Suppose each of $A$, $B$, and $C$ is a set. Then prove that $A\cup(B\cap  C)=(A\cup B)\cap(A\cup C)$.
\begin {enumerate}
\item $A\cup(B\cap C)\subseteq (A\cup B)\cap(A\cup C)$

By remark 1, we may assume $A\cup(B\cap  C)$ is not empty. Let $x\in A\cup(B\cap C)$. That means that we have $x \in A$ or $x \in (B\cap C)$. In the first case, if $x \in A$, then $x \in (A\cup B)$ and $x\in (A\cup C)$. So if  $x \in (A\cup B)$ and $x\in (A\cup C)$, that implies that $x\in (A\cup B)\cap(A\cup C)$. In the second case, if $x \in B$ and $x \in C$, that implies that $x \in (A\cup B)$ and $x\in (A\cup C)$ respectively. Since $x \in (A \cup B)$ and $x \in (A \cup C)$, then $x \in (A\cup B)\cap(A\cup C)$. Therefore, $A\cup(B\cap C)\subseteq (A\cup B)\cap(A\cup C)$.

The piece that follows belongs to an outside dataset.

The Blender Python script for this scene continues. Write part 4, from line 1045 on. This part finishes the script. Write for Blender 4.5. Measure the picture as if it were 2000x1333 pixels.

\item $(A\cup B)\cap(A\cup C) \subseteq A\cup(B\cap C)$

By remark 1, we may assume that $(A\cup B)\cap(A\cup C)$ is not empty. Let $x \in (A\cup B)\cap(A\cup C)$. That means that we have ($x \in A$ or $B$), and ($x \in A$ or $C$). In the case where $x \in A$, by theorem 4a, $x \in A\cup (B\cap C)$. In the case where $x \not\in A$, which means that $x \in B$ and $x\in C$, we can write $x\in (B\cap C)$ and $x\in A \cup (B\cap C)$ by theorem 4a. Therefore, $(A\cup B)\cap(A\cup C) \subseteq A\cup(B\cap C)$.